Ant Pruitt
Digital Content For Your Enjoyment


Content via for my personal blog sharing interesting and sometimes mindless thoughts. 

Consequences of Being Geeky, Nerdy and Dorky

I've been a fan of Android and other tech for a long time now. But when it comes to my Android phone, I enjoy goofing with it and seeing what can be done with it from a hacker/hobbyist perspective. Sometimes my geeky, nerdy and dorky traits serve me well. I'm able to dabble with things and sometimes fix them. On the other hand, those same traits can also get me in trouble with my tech.

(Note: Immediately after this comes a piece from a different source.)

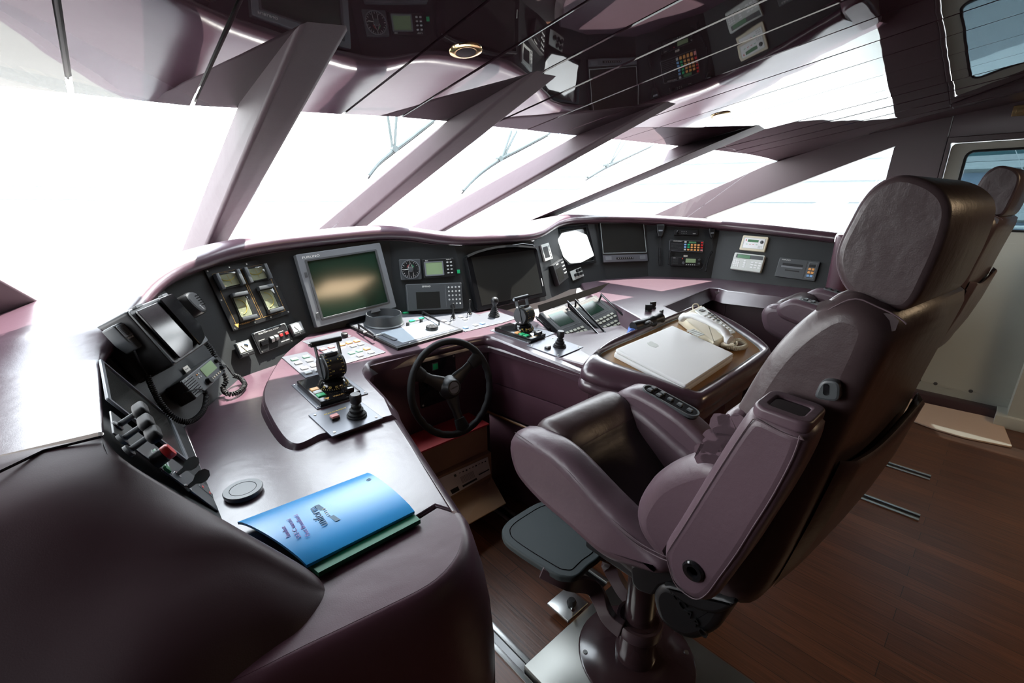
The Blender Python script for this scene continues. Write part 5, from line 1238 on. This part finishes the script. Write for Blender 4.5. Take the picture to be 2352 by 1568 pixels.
g = G(); g.tube(smooth2(P, 6, False), .003, 6); g.obj('line_cord', m_cream, d.o)
# ---- folders and the round disc on the near desk
q = [oz(*p, ZD+.012) for p in ((548, 1200), (846, 1086), (958, 1182), (712, 1304))]
def sheet(name, pts, z, th, m, lb, cat, curl):
    a, b, c, e = [V((p.x, p.y)) for p in pts]; rows = []
    for j in range(13):
        v = j/12; r = []
        for k in range(9):
            u = k/8; p = a.lerp(b, u).lerp(e.lerp(c, u), v); hh = curl*(4*v*(1-v))**.7*(.35+.65*(1 if v < .6 else 1)); r.append(V((p.x, p.y, z+hh*(1-.25*u))))
        rows.append(r)
    g = G(); tp = [[p+V((0, 0, th)) for p in r] for r in rows]
    vs0 = [[g.bm.verts.new(p) for p in r] for r in rows]; vs1 = [[g.bm.verts.new(p) for p in r] for r in tp]
    for j in range(12):
        for k in range(8):
            g.bm.faces.new((vs0[j][k], vs0[j+1][k], vs0[j+1][k+1], vs0[j][k+1])); g.bm.faces.new((vs1[j][k], vs1[j][k+1], vs1[j+1][k+1], vs1[j+1][k]))
    for j in range(12):
        for k in (0, 8): g.bm.faces.new((vs0[j][k], vs0[j+1][k], vs1[j+1][k], vs1[j][k]))
    for k in range(8):
        for j in (0, 12): g.bm.faces.new((vs0[j][k], vs0[j][k+1], vs1[j][k+1], vs1[j][k]))
    o = g.obj(name, m, angle=50); return o, rows
gq = [oz(*p, ZD+.006) for p in ((590, 1205), (852, 1100), (966, 1197), (732, 1320))]
o, _ = sheet('folder', gq, ZD+.001, .010, m_gfold, '', '', .001)
tag(o, 'green card folder underneath the bright blue one', 'folder', 'folders')
t = empty('folder', 'bright blue plastic folder on top of the green one, on the near desk', 'folder', T(.25, .85, ZD+.012), 'folders')
bq = [oz(*p, ZD+.02) for p in ((545, 1197), (844, 1084), (952, 1172), (704, 1296))]
o, rows = sheet('cover', bq, ZD+.0125, .006, m_blue, '', '', .016); o.parent = t; o.matrix_parent_inverse = t.matrix_basis.inverted()
def onfold(u, v):
    j = min(int(v*12), 11); k = min(int(u*8), 7); a = v*12-j; b = u*8-k
    return rows[j][k].lerp(rows[j][k+1], b).lerp(rows[j+1][k].lerp(rows[j+1][k+1], b), a)+V((0, 0, .0066))
def foldtext(s, size, u, v, m, ang, sx=1):
    p = onfold(u, v); du = onfold(min(u+.04, 1), v)-onfold(u-.04, v); dv = onfold(u, v-.04)-onfold(u, min(v+.04, 1))
    mm = frame(du, dv, p) @ R(ang, 'Z'); text(s, size, t, m, (0, 0, 0), pre=mm, world=True, sx=sx)
def flatmark(u0, v0, u1, v1, m, name):
    g = G(); g.hexa([onfold(u0, v0), onfold(u1, v0), onfold(u1, v1), onfold(u0, v1)], [p+V((0, 0, .0006)) for p in (onfold(u0, v0), onfold(u1, v0), onfold(u1, v1), onfold(u0, v1))]); return g.obj(name, m, t)
foldtext('uniform', .026, .36, .52, m_glet, -PI/2+PI, .9); flatmark(.415, .33, .455, .70, m_glet, 'label_bar'); foldtext('S T Y L E', .0085, .435, .51, m_cream, PI/2)
for k, s in enumerate(('Fleet Broadband', 'SAT-C manual', 'handset')): foldtext(s, .012, .22-.06*k, .55, m_vlet, PI/2)
foldtext('O', .016, .93, .22, m_glet, .4); foldtext('W', .010, .93, .23, m_glet, .2)
q = oz(560, 1132, ZD); tt = empty('flat_disc', 'flat round grey cap lying on the near desk beside the folders', 'cap', T(q.x, q.y, ZD))
g = G(); g.lathe([(.038, 0), (.040, .003), (.0415, .010), (.040, .0125), (.0285, .0125), (.0278, .0105), (.0272, .0105)], n=48); g.obj('ring', m_grey2, tt, world=False)
g = G(); g.lathe([(.0272, .006), (.0272, .0118), (.0266, .0124), (0, .0126)], n=40); g.obj('centre', m_grey2, tt, world=False)
# ------------------------------------------------------------------ helm chair, traced from its side
MXX = MX(((0, 0, 1, 0), (1, 0, 0, 0), (0, 1, 0, 0), (0, 0, 0, 1)))      # (y, z, x) -> room
def yz(px, x): return [V((p.y, p.z)) for p in (ox(u, v, x) for u, v in px)]
def resamp(p, n):
    P = [V(q) for q in p]+[V(p[0])]; L = [0]
    for a, b in zip(P, P[1:]): L.append(L[-1]+(b-a).length)
    out = []; j = 0
    for k in range(n):
        s = L[-1]*k/n
        while L[j+1] < s: j += 1
        out.append(P[j].lerp(P[j+1], (s-L[j])/max(L[j+1]-L[j], 1e-9)))
    return out
YAW = .12                                   # the back is turned a little to port
MXB = MX(((0, 0, 1, 0), (1, 0, -YAW, YAW*.88), (0, 1, 0, 0), (0, 0, 0, 1)))
def slabx(g, o, x0, x1, r, seg=4, back=False): g.prism(ccw(resamp(o, 72) if r > .012 else o), x0, x1, MXB if back else MXX, r, seg, soft=r > .012)
z5c = lambda l: [(1100+x/2.214, 860+y/2.214) for x, y in l]
zc = lambda l: [(1440+x/2.75, 850+y/2.75) for x, y in l]
zh = lambda l: [(1900+x/4.126, 380+y/4.126) for x, y in l]
chair = empty('helm_chair', 'purple leather helm chair nearest the camera, its port armrest folded up', 'chair', T(1.02, .5, 0), 'helm chairs')
bol = smooth2(yz(z5c([(168, 345), (185, 295), (225, 282), (300, 308), (420, 378), (550, 508), (650, 618), (750, 718), (830, 806), (900, 885), (975, 935), (985, 1012), (890, 1000), (790, 965), (700, 945), (600, 875), (480, 765), (330, 640), (212, 505), (185, 430)]), .83), 3)
g = G(); slabx(g, bol, .80, .905, .036, 5); g.obj('seat_bolster', m_seat, chair, angle=70)
g = G(); slabx(g, bol, 1.20, 1.285, .034, 4); g.obj('seat_bolster', m_seat, chair, angle=70)
st = yz(z5c([(176, 312), (270, 376), (400, 468), (500, 570), (600, 688), (700, 785), (800, 872), (900, 930), (960, 955)]), .80)
g = G(); g.tube([V((.8035, p[0], p[1]+.001)) for p in smooth2(st, 4, False)], .0014, 6); g.obj('seam', m_stitch, chair)
g = G(); g.tube([V((.806, p[0], p[1]+.009)) for p in smooth2(st, 4, False)], .0011, 6); g.obj('seam', m_stitch, chair)
cush = smooth2([(.865, .765), (.845, .815), (.805, .830), (.755, .815), (.715, .775), (.700, .742), (.64, .690), (.56, .625), (.46, .585), (.37, .57), (.37, .50), (.55, .50), (.72, .60), (.84, .70)], 4)
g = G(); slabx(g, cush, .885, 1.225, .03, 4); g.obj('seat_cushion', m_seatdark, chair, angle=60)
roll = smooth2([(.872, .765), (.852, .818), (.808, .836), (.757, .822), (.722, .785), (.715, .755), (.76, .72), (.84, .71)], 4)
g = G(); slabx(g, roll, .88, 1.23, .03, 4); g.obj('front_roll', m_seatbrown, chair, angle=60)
back = smooth2(yz([(1600, 1110), (1640, 1045), (1664, 985), (1700, 925), (1726, 878), (1760, 822), (1800, 772), (1850, 727), (1900, 692), (1950, 672), (2000, 690), (2045, 712), (2069, 738), (2060, 775), (2022, 850), (1990, 912), (1950, 992), (1900, 1100), (1850, 1200), (1795, 1305), (1745, 1375), (1700, 1392), (1655, 1365), (1600, 1300), (1565, 1230)], .87), 3)
g = G(); slabx(g, back, .845, 1.295, .036, 5, True); g.obj('backrest', m_seatbrown, chair, angle=70)
e = [V((p[0], p[1])) for p in back[6:36]]
g = G(); g.tube([V((.857, p[0]-.012, p[1]-.006)) for p in e], .0012, 6); g.obj('seam', m_stitch, chair)
lobe = smooth2(yz(zc([(62, 900), (75, 815), (150, 690), (250, 610), (380, 553), (490, 522), (600, 540), (690, 620), (660, 780), (560, 960), (430, 1140), (300, 1225), (245, 1205), (160, 1115), (90, 1012)]), .83), 3)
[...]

As mentioned in a previous post, I wanted to hack another OS onto my beloved tablet. This went well until my device became partially bricked and UNUSUABLE. Typically I use toolkits that simplify these processes for even the least techy person on the planet. 

Nothing against the toolkit this time, but it didn't work for me and because I couldn't see what the toolkit was doing behind the scenes, I had a hard time troubleshooting my issue. Therefore research was done and my nerdy hat was put on. 

My research showed that I needed to get to the root of everything by connecting my tablet to my Linux pc and run some good ol' command prompt. It was interesting to me. It was fun. It was beautiful. Let me give ya the run down of what I had to do to nurse my Nexus 7 back to life manually. It's actually very easy with a Linux pc.

***i take no responsibility for you breaking your device .these steps work for me. ****

First, I downloaded a bootloader and Nexus 7 disk image to be used. Then plugged it into the computer and made sure it was recognized by my computer. This is done with the command "adb devices."

After that's done, I placed the package contents into a folder and had the command prompt look there. In this case, the folder path is /home/anthony/Download/N7_restore. Just use the "cd" command.

Next, I wanted to list what was in the folder for my reference. Just use "ls" . 

Note: some extra files are in there from other experimenting, but they can be ignored.


Now we can begin the fun of pushing the bootloader to the device and the operating system. This is done with the "fastboot" command: "fastboot flash bootloader <file name>"


After each file is pushed, I found that rebooting the bootloader made things stable and allowed the next step to work. It's as easy as "fastboot reboot-bootloader". 

Now you push the OS image file. The fastboot command is: "fastboot -w update <file name>." When you press enter, you'll see the progress of the file being unzipped and loaded to the device. 

Again, once all is complete, reboot the bootloader with the command "flashboot reboot-bootloader".

Now that you're done, you'll be able get your device out of recovery mode from the device's screen and just boot up. This will get you back to the wonderful world of Android. You are pretty much back to stock at this point, but your bootloader is still unlocked. This is easy to fix. Just boot back into recovery, plug it to the Linux pc, then run the command "fastboot oem lock" then reboot. 

My personality was helpful and dreadful at the same time with my curiosity of UbuntuTouch. I'm glad I was able to research and get this tablet I love back to life. For those of you interested in rooting, ROMing, hacking, etc I would not only use the toolkits the great hobbyist and developers put together, but take some time to understand what's going on behind the scenes. It just might be gratifying. It was for me anyway.